I tried out many of the activities in an English course at a Belgian university college to bachelor students in social work learning English at an upper-intermediate level. My students had not had any English courses since they left secondary school, so they first needed confidence in talking in English before concentrating on the specific language of their professional context.
Many of the activities of the book involve information gaps, so the students are keen on getting their message across, not thinking about accuracy a lot. “Tell me about your high school” is such an exercise. The students get nice prompts on slips of paper and have good materials to get conversations going in a networking event of half an hour. With activities like this one, students quickly gain confidence again: the students are focused on output and bridging communication gaps. It is a useful back-and-forth language building activity, which fits the TALK model that Hadley et al. (2020) discuss as a rich conversation method to build new language.
Houston’s language activities focus on three main topics: 1) the university environment, 2) group dynamics and 3) active learning. The last two are relevant to increase learner motivation. Ideally, students have intrinsic motivation, but for my social work students this was usually not the case and it was certainly necessary to push their more extrinsic motivation with controlled exercises that guarantee success. The social workers are not language students but realise that they will need English in their professional environments a lot. Houston’s activities are certainly designed in such a way that they improve active learning. According to Ryan and Deci (2000) learning environments in the classroom should be created that help fulfil the students’ needs for autonomy, relatedness and competence. 101 EFL Activities is certainly a great help to create such environments. The students feel they can achieve success with the activities (competence), they feel in charge (autonomy) as they can steer conversations in a way they want (many activities involve problem solving techniques) and the students develop a sense of belonging in the classroom (relatedness). They will feel safe and manage to find common ground with fellow students.

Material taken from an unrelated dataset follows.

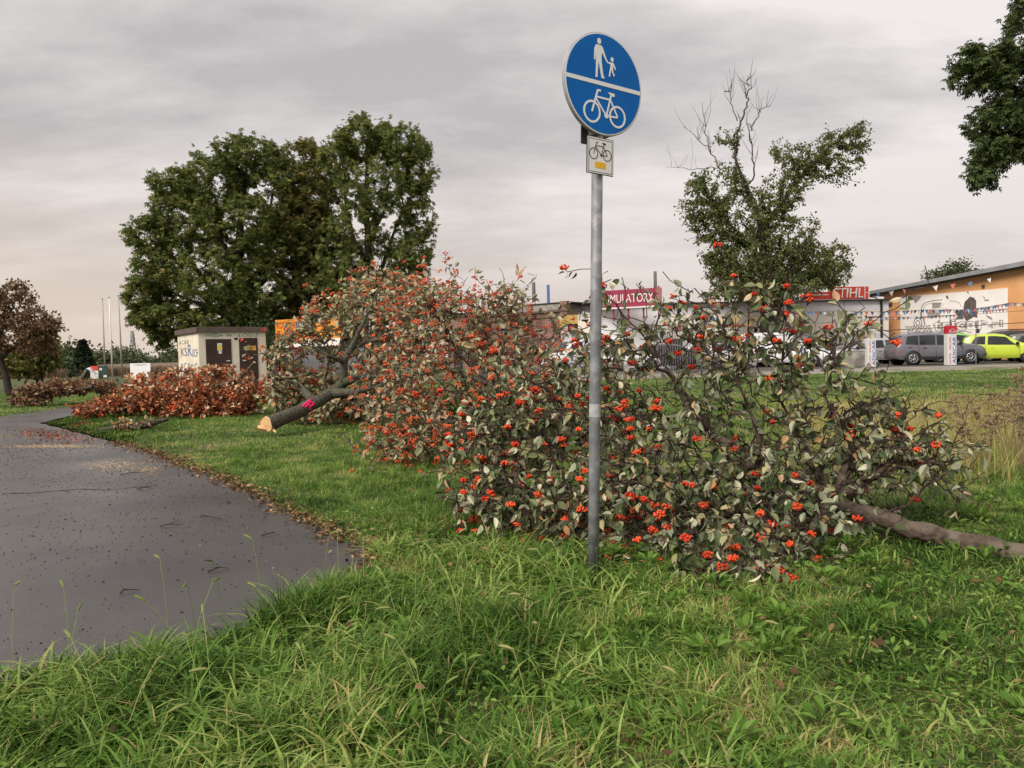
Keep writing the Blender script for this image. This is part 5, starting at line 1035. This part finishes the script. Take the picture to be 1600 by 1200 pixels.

“Taking about our topics” (N°22) is an example of an activity in which the students are completely in charge and much as they want to learn about the language of social work, they are so happy when they can bring topics of their own to the classroom. It turns out that favourite books and films, as well as holiday destinations keep coming back. Also dilemmas like ‘Do you prefer films or books?’ often lead to fierce discussions and opinions. The point is that students focus on expressing meaning and becoming resourceful in getting their point across. They need to find ways to say things otherwise when they lack specific vocabulary or language chunks. I always end these activities by presenting language that could have been useful for them but they did not access yet and then ask them to repeat the discussion with new partners.
Houston’s book has so many of these useful activities (a 101 to be precise!), they are well-structured and will certainly help teachers to get their students become more motivated, establish rapport with the teacher and develop group dynamics. The book also gives teachers tips on how they can supplement activities with their own ideas and materials and it will help teachers reflect about their classroom approaches. So it is a very resourceful book if you want your students to be more engaged.
Jurgen Basstanie studied Germanic philology at the University of Antwerp and obtained a Master of Science in Applied Linguistics from the University of Edinburgh. He teaches English language and culture at Thomas More university college, has a fascination with cultural differences in ELT and followed specific training courses to this end, amongst others at the renowned Richard Lewis Communications institute in Hampshire.